@mick-gold-coast-qld said in ABs v Scotland:
Rolled gold rubbish, talisker, you are making it up.
The term is as old as "Pom" and maybe older, it has been around as long as "Kiwi" and "Mick" (for Catholics) and "Frog".
Do keep updating your records, though, on raaaacist, hurty terminology. It must be a fascinating obsession to be sure, it will keep you indoors and at a good distance from normal society.
I've been wondering whether or not to bother replying, but it was niggling at me, so I'll give it a go.
The antiquity of an epithet doesn't make it valid, there are some very old words that are now illegal and using them in a place of work would get you sacked.
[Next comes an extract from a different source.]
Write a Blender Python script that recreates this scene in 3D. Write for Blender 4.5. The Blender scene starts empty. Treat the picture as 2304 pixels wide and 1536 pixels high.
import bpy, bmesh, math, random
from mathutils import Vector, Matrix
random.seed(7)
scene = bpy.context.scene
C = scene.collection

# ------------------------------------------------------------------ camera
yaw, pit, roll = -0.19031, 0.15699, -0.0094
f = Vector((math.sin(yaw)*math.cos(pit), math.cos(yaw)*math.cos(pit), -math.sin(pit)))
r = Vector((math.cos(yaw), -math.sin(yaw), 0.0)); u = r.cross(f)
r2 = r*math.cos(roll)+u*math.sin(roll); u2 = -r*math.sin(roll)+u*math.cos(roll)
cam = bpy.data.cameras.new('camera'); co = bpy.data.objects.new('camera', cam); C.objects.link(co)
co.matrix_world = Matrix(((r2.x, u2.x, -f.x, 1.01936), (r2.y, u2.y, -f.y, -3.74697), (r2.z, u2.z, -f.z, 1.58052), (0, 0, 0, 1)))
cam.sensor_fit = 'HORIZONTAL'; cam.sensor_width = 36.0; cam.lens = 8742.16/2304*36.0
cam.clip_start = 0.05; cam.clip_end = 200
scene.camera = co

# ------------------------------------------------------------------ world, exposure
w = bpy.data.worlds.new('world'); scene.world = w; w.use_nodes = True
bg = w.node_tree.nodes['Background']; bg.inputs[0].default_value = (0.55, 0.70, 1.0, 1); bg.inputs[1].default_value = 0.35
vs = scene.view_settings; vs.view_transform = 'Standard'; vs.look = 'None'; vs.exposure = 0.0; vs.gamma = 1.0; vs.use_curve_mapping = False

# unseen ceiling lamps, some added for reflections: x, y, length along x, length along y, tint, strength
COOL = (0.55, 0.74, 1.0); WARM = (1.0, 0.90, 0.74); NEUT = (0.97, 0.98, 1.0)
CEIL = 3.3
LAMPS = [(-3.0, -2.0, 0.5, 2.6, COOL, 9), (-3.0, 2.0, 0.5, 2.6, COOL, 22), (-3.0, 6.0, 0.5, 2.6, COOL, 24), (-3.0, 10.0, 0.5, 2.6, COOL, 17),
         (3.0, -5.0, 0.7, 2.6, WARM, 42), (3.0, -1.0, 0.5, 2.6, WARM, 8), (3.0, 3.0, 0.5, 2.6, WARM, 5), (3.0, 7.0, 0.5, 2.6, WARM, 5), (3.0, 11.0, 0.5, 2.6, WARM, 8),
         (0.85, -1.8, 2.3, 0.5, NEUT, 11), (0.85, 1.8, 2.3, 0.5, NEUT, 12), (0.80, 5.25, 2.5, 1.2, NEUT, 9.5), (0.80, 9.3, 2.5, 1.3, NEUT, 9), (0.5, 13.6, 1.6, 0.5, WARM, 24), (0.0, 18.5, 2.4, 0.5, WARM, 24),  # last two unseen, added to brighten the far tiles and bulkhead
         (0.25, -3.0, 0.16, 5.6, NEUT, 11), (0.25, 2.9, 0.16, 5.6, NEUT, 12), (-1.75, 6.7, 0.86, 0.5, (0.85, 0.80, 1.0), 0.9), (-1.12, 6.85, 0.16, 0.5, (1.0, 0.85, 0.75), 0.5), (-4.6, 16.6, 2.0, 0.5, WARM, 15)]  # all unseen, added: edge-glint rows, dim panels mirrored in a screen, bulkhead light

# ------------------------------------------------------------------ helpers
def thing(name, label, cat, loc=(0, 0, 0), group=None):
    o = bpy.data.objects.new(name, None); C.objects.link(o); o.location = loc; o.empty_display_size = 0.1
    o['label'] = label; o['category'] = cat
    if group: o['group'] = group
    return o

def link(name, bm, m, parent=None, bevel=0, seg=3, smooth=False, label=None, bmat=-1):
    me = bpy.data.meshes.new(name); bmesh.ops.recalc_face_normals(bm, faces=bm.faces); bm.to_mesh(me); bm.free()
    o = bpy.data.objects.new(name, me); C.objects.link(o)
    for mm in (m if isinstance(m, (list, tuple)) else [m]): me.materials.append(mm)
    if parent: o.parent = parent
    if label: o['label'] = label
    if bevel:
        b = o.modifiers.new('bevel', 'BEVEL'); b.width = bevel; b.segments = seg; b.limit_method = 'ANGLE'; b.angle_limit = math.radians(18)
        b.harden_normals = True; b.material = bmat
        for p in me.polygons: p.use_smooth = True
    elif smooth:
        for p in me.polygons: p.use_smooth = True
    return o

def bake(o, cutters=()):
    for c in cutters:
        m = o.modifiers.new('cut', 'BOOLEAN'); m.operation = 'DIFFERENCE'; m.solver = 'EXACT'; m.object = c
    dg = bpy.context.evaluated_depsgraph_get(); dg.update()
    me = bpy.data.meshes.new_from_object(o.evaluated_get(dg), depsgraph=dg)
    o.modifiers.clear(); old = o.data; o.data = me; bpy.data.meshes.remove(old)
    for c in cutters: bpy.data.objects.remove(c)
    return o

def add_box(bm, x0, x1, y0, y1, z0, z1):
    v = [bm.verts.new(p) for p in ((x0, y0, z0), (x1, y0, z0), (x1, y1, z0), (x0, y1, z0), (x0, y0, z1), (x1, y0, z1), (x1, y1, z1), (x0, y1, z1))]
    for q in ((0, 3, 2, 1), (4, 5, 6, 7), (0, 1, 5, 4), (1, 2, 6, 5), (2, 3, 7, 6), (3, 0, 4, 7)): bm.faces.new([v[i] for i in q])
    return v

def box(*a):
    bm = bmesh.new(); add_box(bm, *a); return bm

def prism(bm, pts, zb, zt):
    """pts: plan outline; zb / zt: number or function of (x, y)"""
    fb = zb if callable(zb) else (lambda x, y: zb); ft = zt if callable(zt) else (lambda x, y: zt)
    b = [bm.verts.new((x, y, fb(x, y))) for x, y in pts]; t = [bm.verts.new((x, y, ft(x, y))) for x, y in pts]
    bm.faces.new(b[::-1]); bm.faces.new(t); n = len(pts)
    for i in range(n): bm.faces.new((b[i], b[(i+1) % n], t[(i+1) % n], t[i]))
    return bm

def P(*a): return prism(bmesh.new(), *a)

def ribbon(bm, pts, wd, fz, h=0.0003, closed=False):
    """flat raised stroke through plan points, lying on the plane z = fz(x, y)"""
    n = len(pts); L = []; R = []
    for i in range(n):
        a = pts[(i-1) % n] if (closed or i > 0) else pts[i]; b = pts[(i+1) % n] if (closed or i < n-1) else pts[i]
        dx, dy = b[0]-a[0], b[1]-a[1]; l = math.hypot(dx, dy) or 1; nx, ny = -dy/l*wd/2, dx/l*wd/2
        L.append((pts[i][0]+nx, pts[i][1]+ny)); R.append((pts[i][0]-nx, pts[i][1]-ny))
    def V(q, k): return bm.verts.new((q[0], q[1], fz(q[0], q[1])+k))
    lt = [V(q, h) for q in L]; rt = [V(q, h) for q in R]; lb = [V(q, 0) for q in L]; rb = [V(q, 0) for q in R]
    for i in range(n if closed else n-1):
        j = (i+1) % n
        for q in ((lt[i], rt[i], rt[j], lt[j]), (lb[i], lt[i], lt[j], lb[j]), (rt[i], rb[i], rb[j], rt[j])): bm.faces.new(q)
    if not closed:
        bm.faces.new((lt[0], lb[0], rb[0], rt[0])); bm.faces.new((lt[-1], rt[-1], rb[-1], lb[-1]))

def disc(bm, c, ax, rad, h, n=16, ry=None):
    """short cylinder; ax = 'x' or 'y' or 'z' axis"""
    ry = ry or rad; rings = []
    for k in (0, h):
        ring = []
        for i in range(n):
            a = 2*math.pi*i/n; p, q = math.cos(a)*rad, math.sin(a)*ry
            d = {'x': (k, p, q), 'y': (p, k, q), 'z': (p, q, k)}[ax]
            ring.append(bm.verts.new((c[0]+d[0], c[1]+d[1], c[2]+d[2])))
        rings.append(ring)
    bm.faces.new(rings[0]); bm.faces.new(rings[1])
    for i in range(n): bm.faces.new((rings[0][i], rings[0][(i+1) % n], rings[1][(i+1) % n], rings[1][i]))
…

So I refute that point completely.
Second, it's not about being over sensitive or being a "snowflake", it's about being a grown man in the 21st century and acting like it.
Words carry all sorts of baggage with them, it's not for those punching down to "mansplain" to someone that they shouldn't take offence at a lazy slur.
I don't know if you are aware of a newspaper called the Daily Mail, but it's basically a daily newsletter for the Anglo-centric, borderline racist, homophobic culturally stunted wingnuts who hark back to some mythical time from the 1950s where everything was better (I won't go too far into this, but it's a myth, that time never existed).
Anyway, that paper is often found waling about political correctness and why can't I be an ignorant fuckwit any more?
Any defence of stereotypes and slurs can be found in places like the Daily Mail, it's 70 years out of date.
I'll conclude by saying that we in Scotland have our own problems regarding bigotry between two sections of the community, but we don't have an epithet for English people (don't let anyone tell you Sassenach is an insult, no one has used that for decades and it means Saxon, there are variants of the same word in Welsh, Irish, Cornish and Breton).
The dismissive one-word put down works one way, that's why I and most Scots reject it. There might have been one or some, but I don't know of any Scot who would refer to "us Jocks", that alone should be enough to act like an adult and accept it as a thing of the past.